§ **Stated goal**:
Type again, exactly, the lines below from the start through the line that includes "return tab[-1][1]".

--- start of Dataset content ---

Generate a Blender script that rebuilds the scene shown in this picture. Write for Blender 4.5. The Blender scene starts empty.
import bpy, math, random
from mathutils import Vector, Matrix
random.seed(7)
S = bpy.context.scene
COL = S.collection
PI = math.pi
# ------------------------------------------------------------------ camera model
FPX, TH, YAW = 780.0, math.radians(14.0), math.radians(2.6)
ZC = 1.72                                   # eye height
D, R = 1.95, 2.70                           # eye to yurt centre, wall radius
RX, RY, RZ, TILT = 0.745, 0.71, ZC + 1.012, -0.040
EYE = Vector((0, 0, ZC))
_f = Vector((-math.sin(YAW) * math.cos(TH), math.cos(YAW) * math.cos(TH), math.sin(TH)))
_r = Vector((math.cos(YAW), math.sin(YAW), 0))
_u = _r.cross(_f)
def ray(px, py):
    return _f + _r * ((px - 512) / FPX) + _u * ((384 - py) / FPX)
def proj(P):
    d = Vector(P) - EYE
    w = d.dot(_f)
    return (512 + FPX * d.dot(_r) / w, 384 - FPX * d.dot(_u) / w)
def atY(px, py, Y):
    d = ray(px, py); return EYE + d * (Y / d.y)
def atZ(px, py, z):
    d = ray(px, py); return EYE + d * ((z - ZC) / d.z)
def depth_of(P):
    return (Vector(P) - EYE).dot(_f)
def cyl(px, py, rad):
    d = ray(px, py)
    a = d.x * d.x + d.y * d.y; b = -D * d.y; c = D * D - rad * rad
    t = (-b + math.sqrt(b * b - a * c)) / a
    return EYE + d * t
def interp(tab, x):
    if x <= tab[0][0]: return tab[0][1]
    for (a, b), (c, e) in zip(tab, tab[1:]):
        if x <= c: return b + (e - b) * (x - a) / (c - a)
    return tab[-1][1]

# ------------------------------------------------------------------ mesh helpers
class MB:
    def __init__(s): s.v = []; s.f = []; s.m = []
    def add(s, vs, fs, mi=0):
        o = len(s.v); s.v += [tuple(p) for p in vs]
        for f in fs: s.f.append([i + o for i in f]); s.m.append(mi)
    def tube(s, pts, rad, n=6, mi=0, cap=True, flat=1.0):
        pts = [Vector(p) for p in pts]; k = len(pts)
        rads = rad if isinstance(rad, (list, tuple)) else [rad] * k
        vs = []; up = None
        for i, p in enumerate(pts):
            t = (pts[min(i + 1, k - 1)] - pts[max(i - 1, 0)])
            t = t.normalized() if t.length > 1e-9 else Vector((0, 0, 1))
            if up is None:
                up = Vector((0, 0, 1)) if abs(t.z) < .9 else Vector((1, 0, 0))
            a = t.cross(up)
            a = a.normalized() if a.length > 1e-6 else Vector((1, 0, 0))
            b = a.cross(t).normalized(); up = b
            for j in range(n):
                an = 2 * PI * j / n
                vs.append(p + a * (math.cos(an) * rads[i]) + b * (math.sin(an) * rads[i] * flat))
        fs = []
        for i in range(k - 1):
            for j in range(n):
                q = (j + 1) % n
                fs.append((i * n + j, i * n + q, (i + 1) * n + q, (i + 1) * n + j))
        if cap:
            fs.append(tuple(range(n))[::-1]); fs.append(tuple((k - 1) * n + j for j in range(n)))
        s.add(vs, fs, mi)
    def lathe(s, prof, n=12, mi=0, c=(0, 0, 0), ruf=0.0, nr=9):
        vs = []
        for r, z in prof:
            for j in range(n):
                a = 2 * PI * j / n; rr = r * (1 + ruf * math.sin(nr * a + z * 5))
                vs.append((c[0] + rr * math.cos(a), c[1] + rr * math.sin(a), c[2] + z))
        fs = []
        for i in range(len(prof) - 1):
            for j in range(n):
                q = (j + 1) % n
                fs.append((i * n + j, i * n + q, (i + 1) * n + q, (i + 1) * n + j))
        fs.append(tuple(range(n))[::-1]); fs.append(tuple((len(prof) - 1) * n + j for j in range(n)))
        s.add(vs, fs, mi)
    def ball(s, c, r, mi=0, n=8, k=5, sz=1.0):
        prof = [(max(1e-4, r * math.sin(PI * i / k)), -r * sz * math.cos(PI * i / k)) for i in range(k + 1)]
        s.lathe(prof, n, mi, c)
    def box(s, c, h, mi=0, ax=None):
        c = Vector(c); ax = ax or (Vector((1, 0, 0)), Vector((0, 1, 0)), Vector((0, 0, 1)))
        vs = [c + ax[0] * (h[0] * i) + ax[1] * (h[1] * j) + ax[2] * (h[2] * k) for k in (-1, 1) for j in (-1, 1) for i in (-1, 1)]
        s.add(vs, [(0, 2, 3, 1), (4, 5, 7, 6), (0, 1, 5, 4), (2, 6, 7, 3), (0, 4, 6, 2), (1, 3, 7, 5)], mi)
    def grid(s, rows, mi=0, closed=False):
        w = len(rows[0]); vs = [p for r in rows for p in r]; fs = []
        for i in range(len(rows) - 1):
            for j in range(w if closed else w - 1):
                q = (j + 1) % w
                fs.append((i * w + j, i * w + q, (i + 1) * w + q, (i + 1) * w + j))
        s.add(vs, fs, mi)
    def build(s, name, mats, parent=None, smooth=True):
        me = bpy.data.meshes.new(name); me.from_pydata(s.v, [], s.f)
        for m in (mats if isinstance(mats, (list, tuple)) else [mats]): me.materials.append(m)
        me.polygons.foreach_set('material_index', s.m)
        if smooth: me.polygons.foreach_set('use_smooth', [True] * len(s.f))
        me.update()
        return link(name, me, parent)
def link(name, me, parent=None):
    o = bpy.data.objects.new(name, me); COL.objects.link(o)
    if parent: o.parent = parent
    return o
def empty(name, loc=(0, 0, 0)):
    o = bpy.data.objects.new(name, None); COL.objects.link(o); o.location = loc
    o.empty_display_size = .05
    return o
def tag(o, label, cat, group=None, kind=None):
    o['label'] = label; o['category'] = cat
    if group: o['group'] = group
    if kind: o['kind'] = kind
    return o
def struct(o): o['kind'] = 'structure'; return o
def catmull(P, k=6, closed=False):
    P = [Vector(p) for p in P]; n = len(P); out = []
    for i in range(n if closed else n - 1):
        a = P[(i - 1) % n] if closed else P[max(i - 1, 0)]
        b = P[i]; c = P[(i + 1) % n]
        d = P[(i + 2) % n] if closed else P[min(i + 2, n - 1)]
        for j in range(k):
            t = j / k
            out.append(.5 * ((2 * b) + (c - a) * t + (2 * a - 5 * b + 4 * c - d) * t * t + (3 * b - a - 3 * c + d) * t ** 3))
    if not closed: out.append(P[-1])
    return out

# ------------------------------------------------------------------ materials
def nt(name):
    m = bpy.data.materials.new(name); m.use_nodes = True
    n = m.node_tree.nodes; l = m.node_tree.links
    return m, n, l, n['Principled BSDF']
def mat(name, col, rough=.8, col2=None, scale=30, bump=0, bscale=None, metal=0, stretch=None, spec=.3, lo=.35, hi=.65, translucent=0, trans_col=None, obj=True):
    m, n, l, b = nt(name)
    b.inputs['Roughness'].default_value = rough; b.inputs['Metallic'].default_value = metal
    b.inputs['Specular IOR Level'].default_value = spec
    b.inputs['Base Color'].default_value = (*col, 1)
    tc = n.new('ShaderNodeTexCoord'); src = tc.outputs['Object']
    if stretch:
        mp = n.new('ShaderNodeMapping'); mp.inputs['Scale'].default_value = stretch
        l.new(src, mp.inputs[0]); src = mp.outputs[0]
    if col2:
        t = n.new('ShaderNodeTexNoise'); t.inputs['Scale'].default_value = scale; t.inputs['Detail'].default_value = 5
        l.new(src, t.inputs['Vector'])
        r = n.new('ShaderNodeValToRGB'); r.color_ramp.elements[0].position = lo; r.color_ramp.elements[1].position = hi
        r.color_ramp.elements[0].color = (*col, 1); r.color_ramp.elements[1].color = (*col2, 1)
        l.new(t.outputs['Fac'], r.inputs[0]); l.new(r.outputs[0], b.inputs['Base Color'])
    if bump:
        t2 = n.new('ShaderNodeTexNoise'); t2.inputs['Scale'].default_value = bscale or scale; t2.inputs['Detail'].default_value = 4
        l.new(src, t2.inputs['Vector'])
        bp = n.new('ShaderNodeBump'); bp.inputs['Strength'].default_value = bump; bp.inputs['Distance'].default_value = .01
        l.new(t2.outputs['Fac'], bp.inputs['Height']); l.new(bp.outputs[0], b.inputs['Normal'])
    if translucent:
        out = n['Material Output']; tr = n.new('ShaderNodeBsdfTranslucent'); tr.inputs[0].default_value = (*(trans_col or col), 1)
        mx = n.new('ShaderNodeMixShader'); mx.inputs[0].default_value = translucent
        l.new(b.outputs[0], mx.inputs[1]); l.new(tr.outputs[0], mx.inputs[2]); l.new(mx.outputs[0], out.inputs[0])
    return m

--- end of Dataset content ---

§ **Final result**:
Generate a Blender script that rebuilds the scene shown in this picture. Write for Blender 4.5. The Blender scene starts empty.
import bpy, math, random
from mathutils import Vector, Matrix
random.seed(7)
S = bpy.context.scene
COL = S.collection
PI = math.pi
# ------------------------------------------------------------------ camera model
FPX, TH, YAW = 780.0, math.radians(14.0), math.radians(2.6)
ZC = 1.72                                   # eye height
D, R = 1.95, 2.70                           # eye to yurt centre, wall radius
RX, RY, RZ, TILT = 0.745, 0.71, ZC + 1.012, -0.040
EYE = Vector((0, 0, ZC))
_f = Vector((-math.sin(YAW) * math.cos(TH), math.cos(YAW) * math.cos(TH), math.sin(TH)))
_r = Vector((math.cos(YAW), math.sin(YAW), 0))
_u = _r.cross(_f)
def ray(px, py):
    return _f + _r * ((px - 512) / FPX) + _u * ((384 - py) / FPX)
def proj(P):
    d = Vector(P) - EYE
    w = d.dot(_f)
    return (512 + FPX * d.dot(_r) / w, 384 - FPX * d.dot(_u) / w)
def atY(px, py, Y):
    d = ray(px, py); return EYE + d * (Y / d.y)
def atZ(px, py, z):
    d = ray(px, py); return EYE + d * ((z - ZC) / d.z)
def depth_of(P):
    return (Vector(P) - EYE).dot(_f)
def cyl(px, py, rad):
    d = ray(px, py)
    a = d.x * d.x + d.y * d.y; b = -D * d.y; c = D * D - rad * rad
    t = (-b + math.sqrt(b * b - a * c)) / a
    return EYE + d * t
def interp(tab, x):
    if x <= tab[0][0]: return tab[0][1]
    for (a, b), (c, e) in zip(tab, tab[1:]):
        if x <= c: return b + (e - b) * (x - a) / (c - a)
    return tab[-1][1]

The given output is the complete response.